Kelly Park, an incoming graduate student and alumni of the UH Mānoa school of economics and political science, along with fellow UH alumni Jasmine Asuncion, were 2 of the 30 selected outstanding scholars from the U.S. to participate in a three week fellowship program led by the Ministry of Foreign Affairs of Taiwan under the initiative of President Ma Ying-jeou.

Mosaic Taiwan is an exchange program that gives U.S. scholars and leaders the opportunity to experience the vibrant culture of Taiwan in hopes of creating a vested interest in global affairs and international understanding. The program ran from June 15 to July 5, during which time participants took part in team-building and leadership development exercises, tours of various businesses, museums and sites, and meet and greet sessions with government officials, educators, community representatives and young leaders in Taiwan with President Ma Ying-jeou and Vice President Wu Den-yih among representatives.

“Having first hand experience living in Taiwan and building friendships with Taiwanese people and its future leaders allowed me to create personal connections and my own sense of what Taiwan is all about,” said Park. “I also realized that Hawaiʻi and Taiwan share many similarities in its character, warmness of the people and challenges that they face in the global society.

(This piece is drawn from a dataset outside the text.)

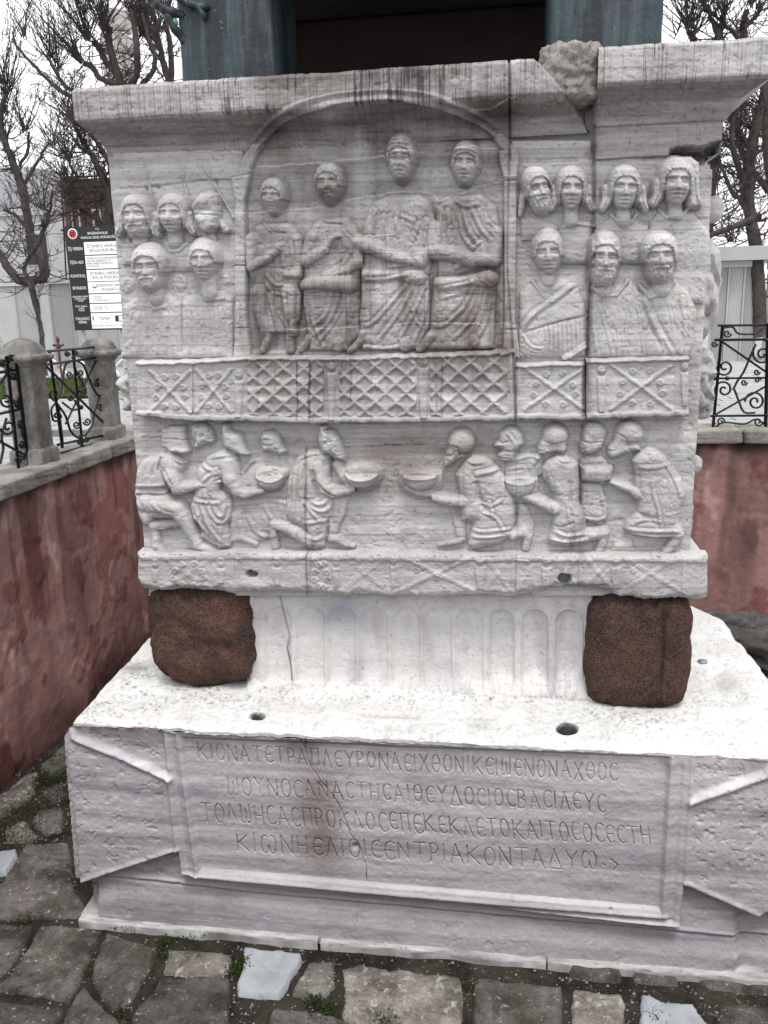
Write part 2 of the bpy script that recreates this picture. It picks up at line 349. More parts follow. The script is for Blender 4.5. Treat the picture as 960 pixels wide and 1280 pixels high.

With collaborative efforts and continued friendship building, I believe that we have many things to learn from each other, especially in the field of environmental sustainability, public transportation, education, and native population and business.”

Among other activities, students had the opportunity to visit the Lushan tribe in Taitung and the Bulau Bulau tribe in Yilan, two aboriginal Taiwanese tribes on the eastern coast of Taiwan. “It was truly the highlight of the program and also an intriguing experience that made me think about how the Native Hawaiian culture is preserved and practiced in Hawaiʻi,” said Park.